A brilliant speaker and a charismatic personality, Saklatvala championed workers rights and was a prominent anti-Imperialist.

Speaking on the programme, journalist and activist Marc Wadsworth – author of the book Comrade Sak – says: “When I first read about Shapurji Saklatvala I was blown away. I didn’t believe there was some figure who to me was like a Malcolm X of his age. He was outspoken, he was radical, he was a revolutionary.”

Khan investigates Saklatvala’s political career; how he overcame prejudice to enter parliament and how the British government banned him from ever returning to India, the land of his birth, after touring his homeland and supporting the establishment of Communist groups there.

Saklatvala was even jailed in Britain after calling on British workers to stand up for their rights.
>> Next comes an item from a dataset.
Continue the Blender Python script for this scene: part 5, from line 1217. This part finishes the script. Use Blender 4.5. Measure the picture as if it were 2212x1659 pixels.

Khan also asks why it took a further 58 years, from 1929 when Saklatvala lost his seat, for Britain to elect the next intake of Black politicians with Diane Abbott, Keith Vaz, Paul Boateng and the late Bernie Grant all being voted in as Labour MPs in 1987.

Simon Woolley, director of Operation Black Vote, is featured in the programme. He says:

“In politics you’ve got to play your best team. And out there, up and down the country in Black communities, there is a deluge of talent. It needs to be brought in and everybody benefits. Now, to do that there are still structural inequalities, structural obstacles, that stop talent from coming through.

“My worry today is that although in some areas we’re making ground, it still isn’t fantastically embedded within political party structure, so we may find in 2010 that we’ve broken more boundaries but unless there are succession plans we could easily find six [MPs] in and six out. And it’s that revolving door syndrome that worries me.

“Now the political leaders need the strong political will and say ‘I’m not asking for [Black] political representation, I’m demanding it. Make sure that talent can come through.’ They may even have to bite the all-black shortlist bullet. But it’s a twin track approach, because it’s not just about all-black shortlists, it’s about changing the system.

“So we’d have recruitment, retention and promotion within political parties that would swell the membership, that would swell the activists, and greater representation not just on the green benches, but also as policy-makers, policy advisors, media, and the foot soldiers.

“If you transform the A to Z of the political parties you will transform democracy.”